[Dataset extract]:

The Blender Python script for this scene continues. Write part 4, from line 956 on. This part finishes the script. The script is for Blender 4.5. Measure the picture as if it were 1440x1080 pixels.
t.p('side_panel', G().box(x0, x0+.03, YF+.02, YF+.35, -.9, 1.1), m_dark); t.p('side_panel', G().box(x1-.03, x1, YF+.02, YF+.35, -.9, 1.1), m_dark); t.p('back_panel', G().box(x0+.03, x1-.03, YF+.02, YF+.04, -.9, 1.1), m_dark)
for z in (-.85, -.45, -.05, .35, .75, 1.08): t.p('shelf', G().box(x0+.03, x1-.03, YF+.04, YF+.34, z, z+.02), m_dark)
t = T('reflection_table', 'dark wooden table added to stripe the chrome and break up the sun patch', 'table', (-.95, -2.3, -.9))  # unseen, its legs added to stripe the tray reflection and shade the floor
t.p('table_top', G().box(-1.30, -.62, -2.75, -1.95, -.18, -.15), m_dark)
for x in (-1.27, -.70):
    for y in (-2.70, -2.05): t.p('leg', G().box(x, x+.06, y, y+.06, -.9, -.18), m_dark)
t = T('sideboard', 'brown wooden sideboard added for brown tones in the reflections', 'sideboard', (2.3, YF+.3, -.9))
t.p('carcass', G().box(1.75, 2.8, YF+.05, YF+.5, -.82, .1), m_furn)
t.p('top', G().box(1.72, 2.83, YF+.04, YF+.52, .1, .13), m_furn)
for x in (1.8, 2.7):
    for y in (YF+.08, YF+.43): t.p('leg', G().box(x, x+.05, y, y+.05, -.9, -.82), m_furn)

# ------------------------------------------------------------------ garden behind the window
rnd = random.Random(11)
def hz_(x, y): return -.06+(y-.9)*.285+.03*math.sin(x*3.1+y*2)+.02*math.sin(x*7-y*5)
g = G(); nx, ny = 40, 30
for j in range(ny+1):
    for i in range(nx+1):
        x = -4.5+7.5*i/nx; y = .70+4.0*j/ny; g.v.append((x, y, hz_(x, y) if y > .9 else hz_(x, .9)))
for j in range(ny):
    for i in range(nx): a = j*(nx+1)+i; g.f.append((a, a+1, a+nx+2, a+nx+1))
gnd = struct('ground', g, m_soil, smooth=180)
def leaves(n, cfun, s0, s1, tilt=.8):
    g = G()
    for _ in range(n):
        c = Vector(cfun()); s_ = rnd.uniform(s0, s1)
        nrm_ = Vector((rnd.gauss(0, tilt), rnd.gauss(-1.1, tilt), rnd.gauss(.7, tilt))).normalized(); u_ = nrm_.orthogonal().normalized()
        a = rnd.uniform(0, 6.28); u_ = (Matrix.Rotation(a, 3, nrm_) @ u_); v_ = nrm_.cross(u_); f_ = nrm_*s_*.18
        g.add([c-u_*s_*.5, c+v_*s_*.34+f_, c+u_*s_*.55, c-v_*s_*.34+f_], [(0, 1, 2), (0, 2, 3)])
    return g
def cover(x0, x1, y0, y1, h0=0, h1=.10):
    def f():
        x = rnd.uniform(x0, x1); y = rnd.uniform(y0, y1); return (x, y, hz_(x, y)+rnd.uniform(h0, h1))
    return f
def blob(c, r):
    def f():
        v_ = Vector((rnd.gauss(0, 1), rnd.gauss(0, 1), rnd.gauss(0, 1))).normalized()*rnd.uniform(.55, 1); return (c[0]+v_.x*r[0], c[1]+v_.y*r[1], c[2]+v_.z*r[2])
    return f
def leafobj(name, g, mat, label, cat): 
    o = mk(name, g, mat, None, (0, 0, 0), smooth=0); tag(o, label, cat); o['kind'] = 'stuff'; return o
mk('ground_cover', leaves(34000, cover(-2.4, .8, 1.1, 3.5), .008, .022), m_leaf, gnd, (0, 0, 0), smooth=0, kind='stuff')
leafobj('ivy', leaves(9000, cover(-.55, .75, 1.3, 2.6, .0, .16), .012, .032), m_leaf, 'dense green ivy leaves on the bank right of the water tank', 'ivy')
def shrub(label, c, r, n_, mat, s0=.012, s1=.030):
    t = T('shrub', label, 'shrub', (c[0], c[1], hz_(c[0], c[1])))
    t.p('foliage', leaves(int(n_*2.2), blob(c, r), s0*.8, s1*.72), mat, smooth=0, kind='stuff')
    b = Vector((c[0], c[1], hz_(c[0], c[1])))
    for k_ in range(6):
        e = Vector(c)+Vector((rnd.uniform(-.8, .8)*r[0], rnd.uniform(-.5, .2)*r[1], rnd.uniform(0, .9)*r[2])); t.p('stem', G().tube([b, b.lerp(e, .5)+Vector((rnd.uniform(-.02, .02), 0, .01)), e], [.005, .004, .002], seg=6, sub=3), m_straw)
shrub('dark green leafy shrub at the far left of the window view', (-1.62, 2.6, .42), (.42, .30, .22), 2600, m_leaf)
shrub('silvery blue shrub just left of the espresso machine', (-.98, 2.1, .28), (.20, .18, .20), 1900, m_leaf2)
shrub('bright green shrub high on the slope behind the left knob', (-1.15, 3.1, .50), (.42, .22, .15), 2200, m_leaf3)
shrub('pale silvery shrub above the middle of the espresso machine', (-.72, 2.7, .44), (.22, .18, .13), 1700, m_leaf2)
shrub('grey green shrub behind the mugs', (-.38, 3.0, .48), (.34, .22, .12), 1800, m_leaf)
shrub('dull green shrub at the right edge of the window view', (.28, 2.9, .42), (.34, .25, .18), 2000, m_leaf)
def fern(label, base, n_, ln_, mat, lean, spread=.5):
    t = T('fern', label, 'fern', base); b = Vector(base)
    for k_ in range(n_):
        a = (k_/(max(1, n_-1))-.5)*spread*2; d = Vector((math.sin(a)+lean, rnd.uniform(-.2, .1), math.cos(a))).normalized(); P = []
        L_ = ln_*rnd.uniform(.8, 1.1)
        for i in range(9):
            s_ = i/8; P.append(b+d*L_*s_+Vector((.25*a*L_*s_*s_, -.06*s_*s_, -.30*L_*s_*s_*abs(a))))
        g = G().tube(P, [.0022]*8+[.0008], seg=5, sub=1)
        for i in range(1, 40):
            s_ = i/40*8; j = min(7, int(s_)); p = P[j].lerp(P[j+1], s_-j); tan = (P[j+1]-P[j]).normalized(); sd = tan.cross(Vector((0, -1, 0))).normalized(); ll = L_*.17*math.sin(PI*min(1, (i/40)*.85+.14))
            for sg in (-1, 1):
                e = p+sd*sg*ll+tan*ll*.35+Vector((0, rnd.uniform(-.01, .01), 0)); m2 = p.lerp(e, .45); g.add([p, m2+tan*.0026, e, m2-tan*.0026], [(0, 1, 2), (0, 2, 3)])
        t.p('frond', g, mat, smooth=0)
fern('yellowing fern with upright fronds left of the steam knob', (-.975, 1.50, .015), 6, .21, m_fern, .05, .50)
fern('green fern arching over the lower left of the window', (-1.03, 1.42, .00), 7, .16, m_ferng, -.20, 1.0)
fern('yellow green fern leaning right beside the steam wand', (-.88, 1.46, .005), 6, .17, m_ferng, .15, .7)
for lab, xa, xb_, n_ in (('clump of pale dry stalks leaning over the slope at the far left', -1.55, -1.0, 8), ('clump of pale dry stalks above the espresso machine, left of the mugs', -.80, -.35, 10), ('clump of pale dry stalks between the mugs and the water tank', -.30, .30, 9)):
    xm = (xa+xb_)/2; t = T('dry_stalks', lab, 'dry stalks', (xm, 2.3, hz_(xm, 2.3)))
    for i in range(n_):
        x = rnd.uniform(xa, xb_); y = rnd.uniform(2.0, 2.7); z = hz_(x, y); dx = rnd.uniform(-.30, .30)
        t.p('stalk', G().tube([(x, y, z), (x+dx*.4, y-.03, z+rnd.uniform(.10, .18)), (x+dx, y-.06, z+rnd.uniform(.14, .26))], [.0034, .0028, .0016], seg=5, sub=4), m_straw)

[Set problem]: Please repeat the material above, word for word and in full.

[Worked answer]:
The Blender Python script for this scene continues. Write part 4, from line 956 on. This part finishes the script. The script is for Blender 4.5. Measure the picture as if it were 1440x1080 pixels.
t.p('side_panel', G().box(x0, x0+.03, YF+.02, YF+.35, -.9, 1.1), m_dark); t.p('side_panel', G().box(x1-.03, x1, YF+.02, YF+.35, -.9, 1.1), m_dark); t.p('back_panel', G().box(x0+.03, x1-.03, YF+.02, YF+.04, -.9, 1.1), m_dark)
for z in (-.85, -.45, -.05, .35, .75, 1.08): t.p('shelf', G().box(x0+.03, x1-.03, YF+.04, YF+.34, z, z+.02), m_dark)
t = T('reflection_table', 'dark wooden table added to stripe the chrome and break up the sun patch', 'table', (-.95, -2.3, -.9))  # unseen, its legs added to stripe the tray reflection and shade the floor
t.p('table_top', G().box(-1.30, -.62, -2.75, -1.95, -.18, -.15), m_dark)
for x in (-1.27, -.70):
    for y in (-2.70, -2.05): t.p('leg', G().box(x, x+.06, y, y+.06, -.9, -.18), m_dark)
t = T('sideboard', 'brown wooden sideboard added for brown tones in the reflections', 'sideboard', (2.3, YF+.3, -.9))
t.p('carcass', G().box(1.75, 2.8, YF+.05, YF+.5, -.82, .1), m_furn)
t.p('top', G().box(1.72, 2.83, YF+.04, YF+.52, .1, .13), m_furn)
for x in (1.8, 2.7):
    for y in (YF+.08, YF+.43): t.p('leg', G().box(x, x+.05, y, y+.05, -.9, -.82), m_furn)

# ------------------------------------------------------------------ garden behind the window
rnd = random.Random(11)
def hz_(x, y): return -.06+(y-.9)*.285+.03*math.sin(x*3.1+y*2)+.02*math.sin(x*7-y*5)
g = G(); nx, ny = 40, 30
for j in range(ny+1):
    for i in range(nx+1):
        x = -4.5+7.5*i/nx; y = .70+4.0*j/ny; g.v.append((x, y, hz_(x, y) if y > .9 else hz_(x, .9)))
for j in range(ny):
    for i in range(nx): a = j*(nx+1)+i; g.f.append((a, a+1, a+nx+2, a+nx+1))
gnd = struct('ground', g, m_soil, smooth=180)
def leaves(n, cfun, s0, s1, tilt=.8):
    g = G()
    for _ in range(n):
        c = Vector(cfun()); s_ = rnd.uniform(s0, s1)
        nrm_ = Vector((rnd.gauss(0, tilt), rnd.gauss(-1.1, tilt), rnd.gauss(.7, tilt))).normalized(); u_ = nrm_.orthogonal().normalized()
        a = rnd.uniform(0, 6.28); u_ = (Matrix.Rotation(a, 3, nrm_) @ u_); v_ = nrm_.cross(u_); f_ = nrm_*s_*.18
        g.add([c-u_*s_*.5, c+v_*s_*.34+f_, c+u_*s_*.55, c-v_*s_*.34+f_], [(0, 1, 2), (0, 2, 3)])
    return g
def cover(x0, x1, y0, y1, h0=0, h1=.10):
    def f():
        x = rnd.uniform(x0, x1); y = rnd.uniform(y0, y1); return (x, y, hz_(x, y)+rnd.uniform(h0, h1))
    return f
def blob(c, r):
    def f():
        v_ = Vector((rnd.gauss(0, 1), rnd.gauss(0, 1), rnd.gauss(0, 1))).normalized()*rnd.uniform(.55, 1); return (c[0]+v_.x*r[0], c[1]+v_.y*r[1], c[2]+v_.z*r[2])
    return f
def leafobj(name, g, mat, label, cat): 
    o = mk(name, g, mat, None, (0, 0, 0), smooth=0); tag(o, label, cat); o['kind'] = 'stuff'; return o
mk('ground_cover', leaves(34000, cover(-2.4, .8, 1.1, 3.5), .008, .022), m_leaf, gnd, (0, 0, 0), smooth=0, kind='stuff')
leafobj('ivy', leaves(9000, cover(-.55, .75, 1.3, 2.6, .0, .16), .012, .032), m_leaf, 'dense green ivy leaves on the bank right of the water tank', 'ivy')
def shrub(label, c, r, n_, mat, s0=.012, s1=.030):
    t = T('shrub', label, 'shrub', (c[0], c[1], hz_(c[0], c[1])))
    t.p('foliage', leaves(int(n_*2.2), blob(c, r), s0*.8, s1*.72), mat, smooth=0, kind='stuff')
    b = Vector((c[0], c[1], hz_(c[0], c[1])))
    for k_ in range(6):
        e = Vector(c)+Vector((rnd.uniform(-.8, .8)*r[0], rnd.uniform(-.5, .2)*r[1], rnd.uniform(0, .9)*r[2])); t.p('stem', G().tube([b, b.lerp(e, .5)+Vector((rnd.uniform(-.02, .02), 0, .01)), e], [.005, .004, .002], seg=6, sub=3), m_straw)
shrub('dark green leafy shrub at the far left of the window view', (-1.62, 2.6, .42), (.42, .30, .22), 2600, m_leaf)
shrub('silvery blue shrub just left of the espresso machine', (-.98, 2.1, .28), (.20, .18, .20), 1900, m_leaf2)
shrub('bright green shrub high on the slope behind the left knob', (-1.15, 3.1, .50), (.42, .22, .15), 2200, m_leaf3)
shrub('pale silvery shrub above the middle of the espresso machine', (-.72, 2.7, .44), (.22, .18, .13), 1700, m_leaf2)
shrub('grey green shrub behind the mugs', (-.38, 3.0, .48), (.34, .22, .12), 1800, m_leaf)
shrub('dull green shrub at the right edge of the window view', (.28, 2.9, .42), (.34, .25, .18), 2000, m_leaf)
def fern(label, base, n_, ln_, mat, lean, spread=.5):
    t = T('fern', label, 'fern', base); b = Vector(base)
    for k_ in range(n_):
        a = (k_/(max(1, n_-1))-.5)*spread*2; d = Vector((math.sin(a)+lean, rnd.uniform(-.2, .1), math.cos(a))).normalized(); P = []
        L_ = ln_*rnd.uniform(.8, 1.1)
        for i in range(9):
            s_ = i/8; P.append(b+d*L_*s_+Vector((.25*a*L_*s_*s_, -.06*s_*s_, -.30*L_*s_*s_*abs(a))))
        g = G().tube(P, [.0022]*8+[.0008], seg=5, sub=1)
        for i in range(1, 40):
            s_ = i/40*8; j = min(7, int(s_)); p = P[j].lerp(P[j+1], s_-j); tan = (P[j+1]-P[j]).normalized(); sd = tan.cross(Vector((0, -1, 0))).normalized(); ll = L_*.17*math.sin(PI*min(1, (i/40)*.85+.14))
            for sg in (-1, 1):
                e = p+sd*sg*ll+tan*ll*.35+Vector((0, rnd.uniform(-.01, .01), 0)); m2 = p.lerp(e, .45); g.add([p, m2+tan*.0026, e, m2-tan*.0026], [(0, 1, 2), (0, 2, 3)])
        t.p('frond', g, mat, smooth=0)
fern('yellowing fern with upright fronds left of the steam knob', (-.975, 1.50, .015), 6, .21, m_fern, .05, .50)
fern('green fern arching over the lower left of the window', (-1.03, 1.42, .00), 7, .16, m_ferng, -.20, 1.0)
fern('yellow green fern leaning right beside the steam wand', (-.88, 1.46, .005), 6, .17, m_ferng, .15, .7)
for lab, xa, xb_, n_ in (('clump of pale dry stalks leaning over the slope at the far left', -1.55, -1.0, 8), ('clump of pale dry stalks above the espresso machine, left of the mugs', -.80, -.35, 10), ('clump of pale dry stalks between the mugs and the water tank', -.30, .30, 9)):
    xm = (xa+xb_)/2; t = T('dry_stalks', lab, 'dry stalks', (xm, 2.3, hz_(xm, 2.3)))
    for i in range(n_):
        x = rnd.uniform(xa, xb_); y = rnd.uniform(2.0, 2.7); z = hz_(x, y); dx = rnd.uniform(-.30, .30)
        t.p('stalk', G().tube([(x, y, z), (x+dx*.4, y-.03, z+rnd.uniform(.10, .18)), (x+dx, y-.06, z+rnd.uniform(.14, .26))], [.0034, .0028, .0016], seg=5, sub=4), m_straw)